Memory leak on thread removal

Mikolaj Golub to.my.trociny at gmail.com
Sat May 16 17:05:30 UTC 2009


On Fri, 15 May 2009 13:48:51 +0200 Marius Nünnerich wrote:

 MN> On Tue, May 12, 2009 at 08:27, Mikolaj Golub <to.my.trociny at gmail.com> wrote:
 >> Hi,
 >>
 >> The code below is compiled with -fopenmp and run on FreeBSD6/7 (i386, amd64):
 >>
 >> #include <omp.h>
 >> #include <unistd.h>
 >>
 >> int n = 4, m = 2;
 >>
 >> int main () {
 >>        for (;;) {
 >>                int i;
 >>
 >>                //sleep(2);
 >> #pragma omp parallel for num_threads(m)
 >>                for(i = 0; i < 1; i++) {}
 >>
 >>                //sleep(2);
 >> #pragma omp parallel for num_threads(n)
 >>                for(i = 0; i < 1; i++) {}
 >>
 >>        }
 >>
 >>        return 0;
 >> }
 >>
 >> During the run the program's virtual memory usage constantly grows. The growth
 >> is observed only when n != m. When running the program with uncommented
 >> sleep() and observing the number of threads with 'top -H' I see in turn 2 or 4
 >> threads. So it looks like memory leak when thread is removed. Should I fill
 >> PR?

It looks like I have found the leak. The problem is in libgomp/team.c.
gomp_thread_start() does sem_init() but sem_destroy() is never called. This
patch solves the problem for me:

--- contrib/gcclibs/libgomp/team.c.orig 2009-05-16 17:32:57.000000000 +0300
+++ contrib/gcclibs/libgomp/team.c      2009-05-16 19:16:37.000000000 +0300
@@ -164,9 +164,12 @@ new_team (unsigned nthreads, struct gomp
 static void
 free_team (struct gomp_team *team)
 {
+  int i;
   free (team->work_shares);
   gomp_mutex_destroy (&team->work_share_lock);
   gomp_barrier_destroy (&team->barrier);
+  for(i = 1; i < team->nthreads; i++)
+    gomp_sem_destroy (team->ordered_release[i]);
   gomp_sem_destroy (&team->master_release);
   free (team);
 }

I am going to fill PR to gcc mainstream, but should I also register this in
FreeBSD bugtrack as gcc is part of the base?

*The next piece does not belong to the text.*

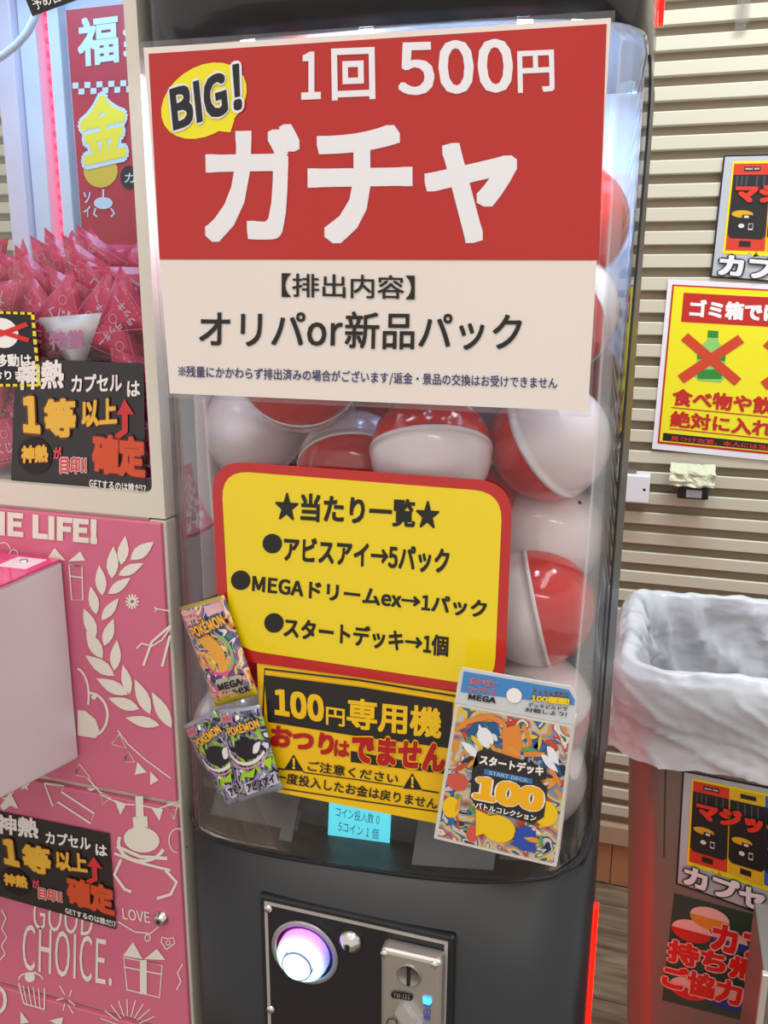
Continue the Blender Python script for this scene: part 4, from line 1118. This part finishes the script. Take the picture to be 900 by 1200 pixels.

BTW, the problem is not observed under Linux. I have not looked in Linux code
but it looks like sem_init() implementation for Linux does not do memory
allocation. The memory for the test program below grows under FreeBSD and does
not under Linux.

#include <semaphore.h>

int
main(int argc, char *argv[]) {

        sem_t sem;

        for(;;) { sem_init(&sem, 0, 0);}

        return 0;
}


 MN> I can confirm this. I briefly looked through the libgomp code but
 MN> didn't see the leak. Anybody knows good tools how to investigate this?

http://freshmeat.net/projects/lmdbg

This is a small memory leak debugger. It does not provide all functionality
you can find in more sophisticated tools but is lightweight, portable and
simple in use. It was very useful when I traced this bug.